Système D face à la crise de l’artisanat
La pièce est exiguë et les murs couverts de moisissures. Le sol tout noir est jonché de cailloux et de pierres. Planqués contre le mur adjacent : un amas de tubes —on en dénombre une trentaine— récupérés ça et là. Un tube néon éclaire et rajoute une touche de lumière aux rayons de soleil qui caressent timidement les murs de l’atelier de travail. Indifférent au vacarme de la machine de polissage, le confectionneur réalise une forme différente sur chaque pièce pour personnaliser les tubes de narguilés. «Chaque tube emballé se vend à 28 dinars la pièce tandis que le verre n’a qu’une faible valeur marchande. Cela rapporte» . Il manie l’art du positivisme avec brio étant donné qu’il a trouvé une recette géniale face au coût élevé du cuivre. Il s’agit de récupérer des éléments défectueux en cuivre, principalement pour les narguilés et les retaper à neuf afin de les revendre et générer de la plus-value. «J’achète un lot de tubes de narguilés à 5 dinars l’unité pour les revendre parfois à 60 dinars l’unité après un processus assez laborieux».
Un art intact
Dans une autre pièce, on est marqué par la dextérité artisane de Hamadi, au visage buriné par le soleil, qui réalise de jolis motifs composés de fleurs et de feuilles.

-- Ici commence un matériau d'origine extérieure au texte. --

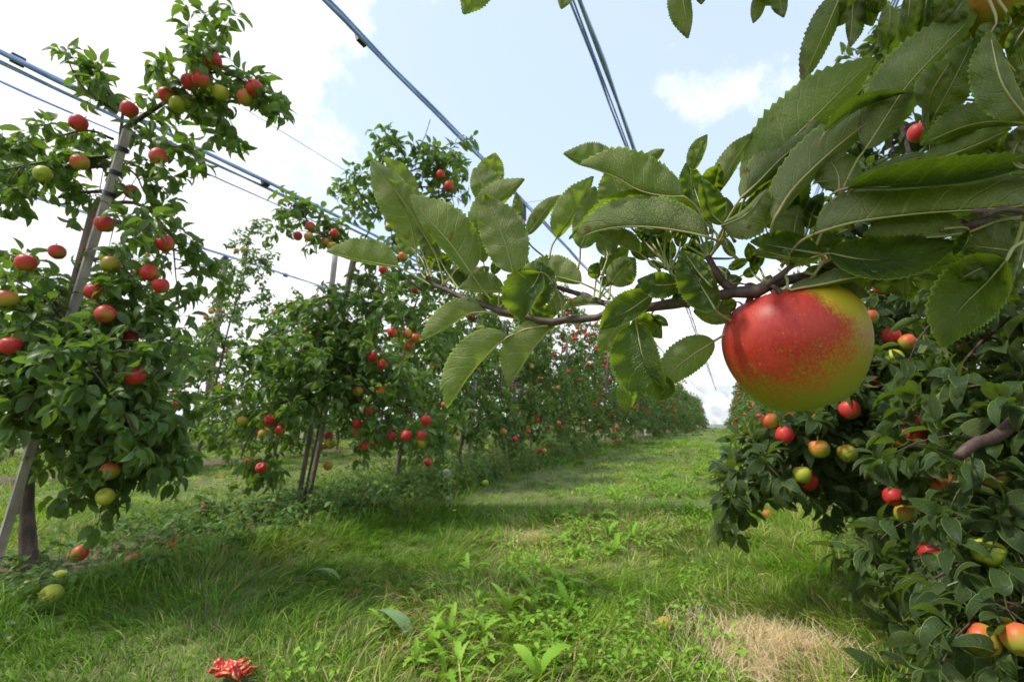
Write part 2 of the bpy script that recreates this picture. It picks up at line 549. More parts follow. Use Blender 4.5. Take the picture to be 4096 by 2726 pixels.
def curve(ctrl, n):
    """Catmull-Rom through the control points, n samples, even in arc length"""
    c = np.asarray(ctrl, float)
    if len(c) == 2:
        t = np.linspace(0, 1, n)[:, None]
        return c[0] * (1 - t) + c[1] * t
    e = np.vstack([2 * c[0] - c[1], c, 2 * c[-1] - c[-2]])
    out = []
    for i in range(1, len(e) - 2):
        t = np.linspace(0, 1, 14, endpoint=(i == len(e) - 3))[:, None]
        p0, p1, p2, p3 = e[i - 1], e[i], e[i + 1], e[i + 2]
        out.append(0.5 * ((2 * p1) + (-p0 + p2) * t + (2 * p0 - 5 * p1 + 4 * p2 - p3) * t ** 2 + (-p0 + 3 * p1 - 3 * p2 + p3) * t ** 3))
    out = np.vstack(out)
    s = np.r_[0, np.cumsum(np.linalg.norm(np.diff(out, axis=0), axis=1))]
    q = np.linspace(0, s[-1], n)
    return np.stack([np.interp(q, s, out[:, k]) for k in range(out.shape[1])], 1)


def vnoise(x, y, seed=0):
    """smooth value noise, vectorised, 0..1"""
    xi, yi = np.floor(x).astype(int), np.floor(y).astype(int)
    fx, fy = x - xi, y - yi
    fx, fy = fx * fx * (3 - 2 * fx), fy * fy * (3 - 2 * fy)

    def h(a, b):
        v = np.sin(a * 127.1 + b * 311.7 + seed * 74.7) * 43758.5453
        return v - np.floor(v)
    return (h(xi, yi) * (1 - fx) + h(xi + 1, yi) * fx) * (1 - fy) + (h(xi, yi + 1) * (1 - fx) + h(xi + 1, yi + 1) * fx) * fy


def norm(v):
    v = np.asarray(v, float)
    return v / (np.linalg.norm(v, axis=-1, keepdims=True) + 1e-12)


# ------------------------------------------------------------------ ground
def ground_mesh():
    xs = np.concatenate([np.linspace(-400, -16, 14), np.linspace(-15, -4.2, 34), np.linspace(-4, 3, 100), np.linspace(3.3, 12, 18), np.linspace(14, 400, 12)])
    ys = np.concatenate([np.linspace(-40, -1, 8), np.linspace(-0.8, 6, 96), np.linspace(6.3, 30, 60), np.linspace(32, 120, 30), np.linspace(140, 1500, 10)])
    X, Y = np.meshgrid(xs, ys, indexing='ij')
    Z = -0.022 * np.maximum(0, Y - 10) + 0.05 * (vnoise(X * .9, Y * .9, 3) - .5) + 0.03 * (vnoise(X * 3, Y * 3, 5) - .5)
    V = np.stack([X, Y, Z], -1).reshape(-1, 3)
    nx, ny = len(xs), len(ys)
    i = np.arange(nx - 1)[:, None] * ny + np.arange(ny - 1)[None, :]
    q = np.stack([i, i + ny, i + ny + 1, i + 1], -1).reshape(-1, 4)
    m, N, L = new_mat('orchard_ground')
    out = N('ShaderNodeOutputMaterial')
    t = N('ShaderNodeTexCoord')
    n1 = N('ShaderNodeTexNoise', in_Scale=1.7, in_Detail=8.0, in_Roughness=0.65); L(t.outputs['Object'], n1.inputs['Vector'])
    n2 = N('ShaderNodeTexNoise', in_Scale=45.0, in_Detail=6.0, in_Roughness=0.7); L(t.outputs['Object'], n2.inputs['Vector'])
    g = mixc(N, L, smooth(N, L, n1.outputs['Fac'], .35, .65), (0.085, 0.13, 0.020), (0.14, 0.20, 0.032))
    g = mixc(N, L, smooth(N, L, n2.outputs['Fac'], .42, .68), g, (0.19, 0.155, 0.075))
    sx = N('ShaderNodeSeparateXYZ'); L(t.outputs['Object'], sx.inputs[0])
    soil = mixc(N, L, n2.outputs['Fac'], (0.085, 0.06, 0.042), (0.17, 0.125, 0.09))
    wobble = smath(N, L, 'MULTIPLY_ADD', n1.outputs['Fac'], 0.9, -0.45)
    for rx in (-2.62, 0.85, -6.1, -9.55):
        d = smath(N, L, 'ABSOLUTE', smath(N, L, 'ADD', smath(N, L, 'SUBTRACT', sx.outputs[0], rx), wobble))
        g = mixc(N, L, smooth(N, L, d, 0.22, 0.5, 0.92, 0.0), g, soil)
    bs = N('ShaderNodeBsdfPrincipled', in_Roughness=0.95)
    L(g, bs.inputs['Base Color'])
    b = N('ShaderNodeBump', in_Strength=0.7, in_Distance=0.02); L(n2.outputs['Fac'], b.inputs['Height']); L(b.outputs[0], bs.inputs['Normal'])
    L(bs.outputs[0], out.inputs[0])
    return np_mesh('ground', V, [q], m)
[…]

Fidèle aux traditions, il travaille de manière artisanale et frappe à coups de marteau le moule du narguilé ce qui fait dire à son chef Mohamed : «Selon le procédé de travail, il produit un effet de brillance, mat ou de sablage, il en fait pratiquement 100 pièces en 8h00 à raison d’une douzaine en une heure». Dans l’atelier adjacent, il raconte le processus de réhabilitation du cuivre qui passe dans un bain pour le lavage afin d’obtenir un maximum de brillance avant de transiter sur les plaques pour le nickelage, ce qui donne une couleur grise au cuivre de couleur rouge ou jaune. Aux dernières nouvelles, la Chine et la Belgique ont décidé de choisir de nouveau la Tunisie comme destination touristique, ce qui augure d’une embellie. La résistance des artisans est réellement justifiée. Qui vivra verra.